Movie review: Gleeks rejoice! ‘Glee: The 3D Concert Movie’ delivers the songs
For so-called Gleeks who can’t get enough of their favorite singing, dancing, emoting high schoolers and starry-eyed Broadway wannabes from the popular TV musical melodrama, now comes the in-your-face “Glee: The 3D Concert Movie.”
As a market saturating offshoot of a ubiquitous pop-culture phenomenon, this documentary look at the show’s cast members on their recent U.S. summer concert tour is definitely preaching – or better yet, singing – to the choir.
Hardcore fans will obviously groove to every familiar tune and every jazz-hands move of McKinley High’s Glee Clubbers (the actors stay in character throughout) on the concert stage. Non-fans might take the more jaded view that this is simply a crass way of extending the show’s commercial brand from the small screen to the big.
While it might seem fashionably cynical to mock “Glee” for its relentless peppiness, its perhaps naïve but hopeful embrace of tolerance and its gosh-darned earnestness, the show has no doubt touched many people’s lives in positive and inspiring ways.
An underlying theme of “Glee” – aptly reflected in its multi-colorful cast – is that it’s OK to be different. Students white, black or yellow; plain, homely or beautiful; skinny, buff or full-figured, populate the cast and are individually given moments to express their doubts, fears and hopes and to shine in the spotlight.

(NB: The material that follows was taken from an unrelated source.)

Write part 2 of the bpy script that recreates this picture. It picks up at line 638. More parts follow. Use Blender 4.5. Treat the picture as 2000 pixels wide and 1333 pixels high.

The concert film plays much like a highlight reel for the TV show, with favorite cast members having their moments. There’s Quinn (Dianna Agron) typically playing the diva; Rachel (Lea Michele), doing her Barbra Streisand thing; Blaine (Darren Criss) playing the dark heartthrob; Mercedes (Amber Riley), the big girl with the big voice; Artie (Kevin McHale), tipping his cap to the handicapped, the openly gay Kurt (Chris Colfer), his sweet voice dripping with longing, and so on.